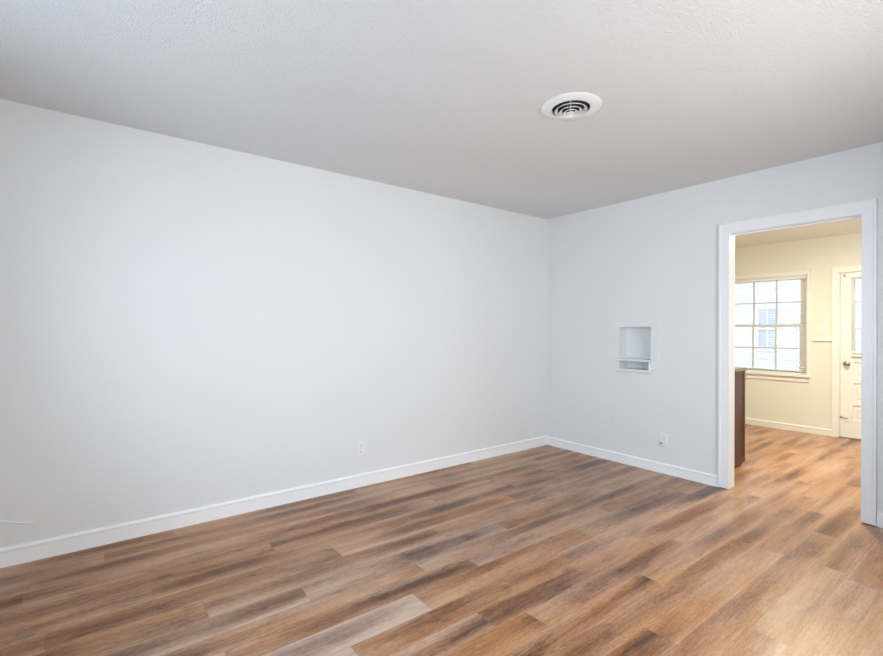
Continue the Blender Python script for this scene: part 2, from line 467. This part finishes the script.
# ---- baseboards (board with a small cap bead)
def baseboard(name, p0, p1, inward, m_, h=.088, cap=.02):
    """runs from p0 to p1 (x,y); inward = unit vector into the room"""
    prof = [(0, 0), (.014, 0), (.014, h-.006), (.0165, h+.001), (.017, h+.006), (.015, h+cap*.6), (.008, h+cap), (0, h+cap)]
    bm = bmesh.new(); A_ = []; B_ = []
    for t, z in prof:
        A_.append(bm.verts.new((p0[0]+inward[0]*t, p0[1]+inward[1]*t, z)))
        B_.append(bm.verts.new((p1[0]+inward[0]*t, p1[1]+inward[1]*t, z)))
    n = len(prof)
    for i in range(n): bm.faces.new((A_[i], A_[(i+1) % n], B_[(i+1) % n], B_[i]))
    bm.faces.new(A_); bm.faces.new(B_)
    return struct(name, bm, m_)
baseboard('baseboard_left', (0, YR), (0, YF), (1, 0), M['base'], .082, .018)
baseboard('baseboard_far', (0, YF), (1.736, YF), (0, -1), M['base'], .072, .016)
baseboard('baseboard_far_right', (2.666, YF), (XR, YF), (0, -1), M['base'], .082, .016)
baseboard('baseboard_right', (XR, YR), (XR, YF), (-1, 0), M['trim'])
baseboard('baseboard_back', (0, YR), (XR, YR), (0, 1), M['trim'])
baseboard('baseboard_kitchen_far', (-.4, YB), (1.768, YB), (0, -1), M['ktrim'], .062, .016)

# ---- doorway trim between the rooms
def casing(bm, x0, x1, y, sgn, z0, z1, flip):
    """vertical flat casing with an eased back band; y = wall face, sgn = -1 towards the main room"""
    t = .020 * sgn
    box(bm, x0, x1, min(y, y+t), max(y, y+t), z0, z1)
    bx0, bx1 = (x0-.006, x0+.010) if flip else (x1-.010, x1+.006)
    box(bm, bx0, bx1, min(y, y+t*1.25), max(y, y+t*1.25), z0, z1)
bm = bmesh.new()
casing(bm, 1.739, 1.808, YF, -1, .006, 2.074, True)
struct('trim_1', bm, M['trim'], bevel=.002)
bm = bmesh.new(); casing(bm, 2.591, 2.658, YF, -1, .006, 2.074, False)
struct('trim_2', bm, M['trim'], bevel=.002)
bm = bmesh.new(); box(bm, 1.739, 2.658, YF-.0205, YF, 2.000, 2.076); box(bm, 1.733, 2.664, YF-.025, YF, 2.068, 2.084)
struct('trim_3', bm, M['trim'], bevel=.002)
bm = bmesh.new()   # jambs and head lining the opening, with a stop strip
box(bm, DX0-.002, DX0+.008, YF-.004, YK+.004, .004, DZ); box(bm, DX1-.008, DX1+.002, YF-.004, YK+.004, .004, DZ)
box(bm, DX0, DX1, YF-.004, YK+.004, DZ-.010, DZ+.002)
box(bm, DX0+.006, DX1-.006, YF+.035, YF+.047, DZ-.020, DZ-.008)
struct('trim_4', bm, M['trim'], bevel=.0015)
bm = bmesh.new()   # kitchen side casing
box(bm, 1.72, 1.800, YK, YK+.018, .0, 2.07); box(bm, 2.596, 2.68, YK, YK+.018, 0, 2.07); box(bm, 1.72, 2.68, YK, YK+.018, 2.0, 2.08)
struct('trim_5', bm, M['ktrim'], bevel=.002)

# ---- telephone niche
ni = thing('wall_niche', 'small square recessed white telephone niche with shelf in the far wall', 'niche', (1.01, YF, .87))
bm = bmesh.new(); e = .004
box(bm, .805, NX0, YF-e, YF, .826, 1.333); box(bm, NX1, 1.243, YF-e, YF, .826, 1.333)
box(bm, NX0, NX1, YF-e, YF, NZ1, 1.333); box(bm, NX0, NX1, YF-e, YF, .826, NZ0)
obj('frame', bm, M['trim_n'] if 'trim_n' in M else M['painted_plate'], ni, bevel=.0015)
bm = bmesh.new()
w = .003
box(bm, NX0, NX0+w, YF-.002, YF+.132, NZ0, NZ1); box(bm, NX1-w, NX1, YF-.002, YF+.132, NZ0, NZ1)
box(bm, NX0, NX1, YF+.129, YF+.132, NZ0, NZ1); box(bm, NX0, NX1, YF-.002, YF+.132, NZ1-w, NZ1)
obj('lining', bm, M['painted_plate'], ni)
bm = bmesh.new(); box(bm, NX0+w, NX1-w, YF-.03, YF+.129, .962, .978); box(bm, .832, 1.19, YF-.032, YF-.004, .960, .979)
obj('shelf', bm, M['painted_plate'], ni, bevel=.003)
bm = bmesh.new(); box(bm, NX0+w, NX1-w, YF-.018, YF+.129, NZ0+.002, NZ0+.016); box(bm, .842, 1.19, YF-.024, YF-.004, NZ0-.004, NZ0+.018)
obj('lower_ledge', bm, M['painted_plate'], ni, bevel=.003)
bm = bmesh.new(); box(bm, 1.150, 1.166, YF-.012, YF+.004, NZ0+.016, .960)
obj('divider', bm, M['trim'], ni, bevel=.002)

# ---- round ceiling vent
VC = (1.768, 2.088)
vt = thing('ceiling_vent', 'round white metal ceiling vent with concentric louvre rings', 'vent', (VC[0], VC[1], H))
def ring_obj(name, prof, seg=72, m_=None, par=None):
    bm = bmesh.new(); lathe(bm, prof, seg, (VC[0], VC[1], H), closed=True)
    return obj(name, bm, m_ or M['vent'], par or vt, smooth=True)
ring_obj('flange', [(.157, 0), (.1585, -.003), (.150, -.007), (.125, -.0105), (.106, -.0125), (.100, -.0125), (.099, -.002), (.11, 0)])
bm = bmesh.new(); lathe(bm, [(.0995, -.0015), (.0995, -.0005)], 64, (VC[0], VC[1], H)); obj('duct_shade', bm, M['dark'], vt)  # flat black disc painted as the shade inside the duct
for rr_, zz_ in ((.084, -.020), (.060, -.026), (.038, -.031)):
    ring_obj('louvre_ring', [(rr_, zz_), (rr_-.001, zz_-.0018), (rr_-.015, zz_+.009), (rr_-.015, zz_+.011)])
bm = bmesh.new(); lathe(bm, [(.0005, -.037), (.014, -.0365), (.022, -.034), (.020, -.032), (.0005, -.033)], 48, (VC[0], VC[1], H))
obj('centre_disc', bm, M['vent'], vt, smooth=True)
for a in (0, math.pi*2/3, math.pi*4/3):
    bm = bmesh.new(); dx, dy = math.cos(a-.93), math.sin(a-.93)
    tube(bm, [(VC[0]+dx*.012, VC[1]+dy*.012, H-.031), (VC[0]+dx*.100, VC[1]+dy*.100, H-.0125)], .0014, 8)
    obj('spoke', bm, M['vent'], vt)
bm = bmesh.new(); tube(bm, [(VC[0], VC[1], H-.033), (VC[0], VC[1], H-.056)], .0016, 8); obj('damper_rod', bm, M['vent'], vt)

# ---- electrical plates
def duplex_outlet(label, c, axis, plate_m, group=None, sockets=True):
    """axis 'x': on the left wall facing +x;  'y': on a wall facing -y"""
    o = thing('outlet', label, 'outlet', c)
    def bx3(bm, a0, a1, d0, d1, z0, z1):
        if axis == 'x': box(bm, c[0]+d0, c[0]+d1, c[1]+a0, c[1]+a1, c[2]+z0, c[2]+z1)
        else: box(bm, c[0]+a0, c[0]+a1, c[1]-d1, c[1]-d0, c[2]+z0, c[2]+z1)
    bm = bmesh.new(); bx3(bm, -.036, .036, 0, .006, -.058, .058); obj('cover_plate', bm, plate_m, o, bevel=.003)
    for s in (-1, 1):
        bm = bmesh.new(); bx3(bm, -.017, .017, .004, .0085, s*.022-.014, s*.022+.014)
        k = obj('socket', bm, plate_m, o, bevel=.004)
        bm = bmesh.new()
        for t in (-.007, .006): bx3(bm, t-.001, t+.001, .0083, .0089, s*.022-.003, s*.022+.007)
        bx3(bm, -.002, .002, .0083, .0089, s*.022-.011, s*.022-.007)
        obj('slots', bm, M['slot'], k)
    bm = bmesh.new()
    ax_ = 'x' if axis == 'x' else 'y'; sg = 1 if axis == 'x' else -1
    cc = (c[0]+(.006 if axis == 'x' else 0), c[1]-(.006 if axis == 'y' else 0), c[2])
    lathe(bm, [(.0005, .0), (.0035, 0), (.003, .0012*sg), (.0005, .0014*sg)], 16, cc, ax_); obj('screw', bm, M['metal'], o)
    return o
duplex_outlet('white double outlet low on the long left wall', (0, 1.775, .300), 'x', M['plate'])
o = duplex_outlet('white double outlet with a round plug, on the far wall near the doorway', (1.292, YF, .288), 'y', M['plate'])
bm = bmesh.new(); lathe(bm, [(.0005, -.034), (.014, -.033), (.019, -.028), (.020, -.009), (.0005, -.009)], 28, (1.290, YF, .263), 'y')
k = obj('round_plug', bm, M['plate'], o, smooth=True, label='round white plug in the lower socket')
bm = bmesh.new(); lathe(bm, [(.0005, -.036), (.006, -.036), (.006, -.033), (.0005, -.033)], 16, (1.281, YF, .268), 'y')
obj('plug_hole', bm, M['slot'], k)
bl = thing('blank_plate', 'painted-over blank cover plate low on the far wall below the niche', 'cover plate', (.716, YF, .350))
bm = bmesh.new(); box(bm, .680, .752, YF-.006, YF, .292, .408); obj('cover_plate', bm, M['painted_plate'], bl, bevel=.003)
for z in (.312, .388):
    bm = bmesh.new(); lathe(bm, [(.0005, -.0074), (.0036, -.0072), (.004, -.0055), (.0005, -.0055)], 16, (.716, YF, z), 'y'); obj('screw', bm, M['painted_plate'], bl)

# ---- white cable stub lying against the left wall
bm = bmesh.new()
tube(bm, [(.006, -.62, .262), (.006, -.50, .262), (.006, -.40, .256), (.006, -.33, .246), (.006, -.29, .232), (.006, -.25, .216), (.006, -.21, .207), (.006, -.185, .204)], .0042, 10)
tag(obj('cable', bm, M['cable'], smooth=True), 'thin white cable end lying against the left wall above the baseboard', 'cable')

# ---- old bead of caulk on the left wall above the baseboard
bm = bmesh.new(); rc = random.Random(3)
tube(bm, [(.0006, -.6+.09*i, .117+.006*math.sin(i*.7)+rc.uniform(-.0015, .0015)) for i in range(18)], .0022, 8)
struct('trim_8', bm, M['wall'])

# ---- kitchen: chair rail, switch
bm = bmesh.new(); extrude_profile(bm, [(YB, 1.108), (YB-.006, 1.112), (YB-.026, 1.118), (YB-.028, 1.132), (YB-.016, 1.138), (YB-.010, 1.150), (YB, 1.152)], 'x', 1.575, 1.768)
struct('trim_6', bm, M['ktrim'])
bm = bmesh.new(); extrude_profile(bm, [(YB, 1.108), (YB-.006, 1.112), (YB-.026, 1.118), (YB-.028, 1.132), (YB-.016, 1.138), (YB-.010, 1.150), (YB, 1.152)], 'x', -.4, .59)
struct('trim_7', bm, M['ktrim'])
sw = thing('light_switch', 'cream light switch between the kitchen window and door', 'light switch', (1.662, YB, 1.258))
bm = bmesh.new(); box(bm, 1.627, 1.697, YB-.006, YB, 1.202, 1.316); obj('cover_plate', bm, M['plate'], sw, bevel=.003)
bm = bmesh.new(); box(bm, 1.656, 1.668, YB-.016, YB-.005, 1.252, 1.272); obj('toggle', bm, M['plate'], sw, bevel=.002)
for z in (1.228, 1.29):
    bm = bmesh.new(); lathe(bm, [(.0005, -.0072), (.003, -.0072), (.0034, -.0055), (.0005, -.0055)], 12, (1.662, YB, z), 'y'); obj('screw', bm, M['metal'], sw)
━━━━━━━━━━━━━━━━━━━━
Aim. From the first line above down to the line with "M['ktrim'], .062, .016)", reproduce every line and no others, omitting pictures.

Solution for this exercise.
Continue the Blender Python script for this scene: part 2, from line 467. This part finishes the script.
# ---- baseboards (board with a small cap bead)
def baseboard(name, p0, p1, inward, m_, h=.088, cap=.02):
    """runs from p0 to p1 (x,y); inward = unit vector into the room"""
    prof = [(0, 0), (.014, 0), (.014, h-.006), (.0165, h+.001), (.017, h+.006), (.015, h+cap*.6), (.008, h+cap), (0, h+cap)]
    bm = bmesh.new(); A_ = []; B_ = []
    for t, z in prof:
        A_.append(bm.verts.new((p0[0]+inward[0]*t, p0[1]+inward[1]*t, z)))
        B_.append(bm.verts.new((p1[0]+inward[0]*t, p1[1]+inward[1]*t, z)))
    n = len(prof)
    for i in range(n): bm.faces.new((A_[i], A_[(i+1) % n], B_[(i+1) % n], B_[i]))
    bm.faces.new(A_); bm.faces.new(B_)
    return struct(name, bm, m_)
baseboard('baseboard_left', (0, YR), (0, YF), (1, 0), M['base'], .082, .018)
baseboard('baseboard_far', (0, YF), (1.736, YF), (0, -1), M['base'], .072, .016)
baseboard('baseboard_far_right', (2.666, YF), (XR, YF), (0, -1), M['base'], .082, .016)
baseboard('baseboard_right', (XR, YR), (XR, YF), (-1, 0), M['trim'])
baseboard('baseboard_back', (0, YR), (XR, YR), (0, 1), M['trim'])
baseboard('baseboard_kitchen_far', (-.4, YB), (1.768, YB), (0, -1), M['ktrim'], .062, .016)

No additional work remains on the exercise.